There are a few things I love about this movie. There’s the running gag about how the workaholic Dick calls his office all the time and leaves the phone number of wherever he is going to be so they can get in touch with him. I also really like Allan’s fantasies. Bogie shows up a lot of course, but there’s also his ex-wife Nancy and a bunch of imagined outcomes to his affair with Linda. Those are the high points of the movie.
There’s also a fun technique that director Herbert Ross uses to adapt some of the scenes from the play. He has conversations between Allan and Nancy done as sort of montages, so that although their dialog is all from one scene they deliver it in a bunch of different locations, just cut together into a single conversation. It’s a clever way to show that they have meaningful talks which span several days – a nice way to build their friendship.

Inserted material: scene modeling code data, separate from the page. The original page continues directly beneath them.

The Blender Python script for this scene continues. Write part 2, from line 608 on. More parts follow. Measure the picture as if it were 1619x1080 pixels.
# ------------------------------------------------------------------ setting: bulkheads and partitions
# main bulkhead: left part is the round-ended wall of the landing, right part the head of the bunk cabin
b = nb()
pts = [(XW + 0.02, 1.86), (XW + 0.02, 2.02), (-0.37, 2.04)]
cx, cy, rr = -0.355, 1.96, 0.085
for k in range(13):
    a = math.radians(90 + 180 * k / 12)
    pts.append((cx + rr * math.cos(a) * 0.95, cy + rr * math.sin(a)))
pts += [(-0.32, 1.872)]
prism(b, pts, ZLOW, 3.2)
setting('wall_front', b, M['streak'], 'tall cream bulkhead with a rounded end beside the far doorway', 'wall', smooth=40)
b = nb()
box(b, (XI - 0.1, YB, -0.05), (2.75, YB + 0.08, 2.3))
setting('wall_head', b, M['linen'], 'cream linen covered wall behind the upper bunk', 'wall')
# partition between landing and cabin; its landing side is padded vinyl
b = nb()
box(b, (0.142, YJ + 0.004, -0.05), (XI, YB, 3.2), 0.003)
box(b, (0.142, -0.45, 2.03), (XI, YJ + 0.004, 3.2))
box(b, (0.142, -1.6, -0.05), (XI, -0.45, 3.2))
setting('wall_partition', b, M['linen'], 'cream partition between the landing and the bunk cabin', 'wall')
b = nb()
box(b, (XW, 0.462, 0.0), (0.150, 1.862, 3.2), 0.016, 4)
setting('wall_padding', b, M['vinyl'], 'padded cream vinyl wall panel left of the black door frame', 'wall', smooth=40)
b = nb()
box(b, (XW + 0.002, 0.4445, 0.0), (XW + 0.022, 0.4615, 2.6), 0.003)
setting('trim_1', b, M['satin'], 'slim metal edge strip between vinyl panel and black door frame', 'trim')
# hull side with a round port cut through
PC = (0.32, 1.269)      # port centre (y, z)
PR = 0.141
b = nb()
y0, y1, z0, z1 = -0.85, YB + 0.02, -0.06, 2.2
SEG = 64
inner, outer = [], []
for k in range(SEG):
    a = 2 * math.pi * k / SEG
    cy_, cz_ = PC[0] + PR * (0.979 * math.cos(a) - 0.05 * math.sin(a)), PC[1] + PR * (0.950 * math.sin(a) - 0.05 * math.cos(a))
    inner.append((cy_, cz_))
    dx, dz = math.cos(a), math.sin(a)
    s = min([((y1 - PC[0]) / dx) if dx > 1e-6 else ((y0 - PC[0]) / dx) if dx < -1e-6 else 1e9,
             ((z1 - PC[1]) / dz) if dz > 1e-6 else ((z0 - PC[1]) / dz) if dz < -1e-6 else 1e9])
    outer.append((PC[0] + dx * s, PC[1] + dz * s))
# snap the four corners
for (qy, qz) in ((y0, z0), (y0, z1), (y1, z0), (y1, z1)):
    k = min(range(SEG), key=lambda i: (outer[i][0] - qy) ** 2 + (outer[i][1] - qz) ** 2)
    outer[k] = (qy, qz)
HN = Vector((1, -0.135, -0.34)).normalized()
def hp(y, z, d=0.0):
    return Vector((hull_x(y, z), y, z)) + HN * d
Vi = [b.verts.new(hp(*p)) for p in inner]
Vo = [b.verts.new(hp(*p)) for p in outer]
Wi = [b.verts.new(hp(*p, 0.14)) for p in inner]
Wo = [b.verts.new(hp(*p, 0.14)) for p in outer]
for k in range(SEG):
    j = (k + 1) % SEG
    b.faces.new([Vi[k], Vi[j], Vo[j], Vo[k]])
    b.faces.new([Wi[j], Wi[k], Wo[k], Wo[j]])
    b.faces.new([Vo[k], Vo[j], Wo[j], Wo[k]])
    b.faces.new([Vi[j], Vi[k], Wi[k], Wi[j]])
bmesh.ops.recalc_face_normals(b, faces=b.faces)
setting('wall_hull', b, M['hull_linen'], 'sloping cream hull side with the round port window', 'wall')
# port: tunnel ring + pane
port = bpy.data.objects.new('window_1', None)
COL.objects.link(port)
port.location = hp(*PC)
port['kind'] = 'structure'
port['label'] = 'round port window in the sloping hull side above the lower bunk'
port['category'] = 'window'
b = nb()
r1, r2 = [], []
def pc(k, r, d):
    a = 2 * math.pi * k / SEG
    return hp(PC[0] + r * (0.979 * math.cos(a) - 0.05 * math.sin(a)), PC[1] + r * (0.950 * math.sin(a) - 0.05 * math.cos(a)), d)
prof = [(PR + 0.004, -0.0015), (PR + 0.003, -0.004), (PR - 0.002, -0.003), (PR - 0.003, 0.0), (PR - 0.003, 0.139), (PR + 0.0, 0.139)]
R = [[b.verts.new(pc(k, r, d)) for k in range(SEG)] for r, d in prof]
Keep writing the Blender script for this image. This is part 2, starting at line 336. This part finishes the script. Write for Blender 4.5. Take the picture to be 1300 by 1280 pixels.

This movie came out in the year that I was born. As such there are bits that haven’t aged too well. It’s not just the clothes either. You expect the costumes from a film made in the seventies to be laughable. The attitudes towards women, as I’m sure Amanda is saying in her review, are almost painful to watch, though, and that takes a lot of the fun out of the movie. I’m kind of curious now to review Sleeper, which was my favorite Woody Allen movie when I was growing up because it was almost entirely crazy slapstick. I wonder how that movie will look now to my jaded adult eyes.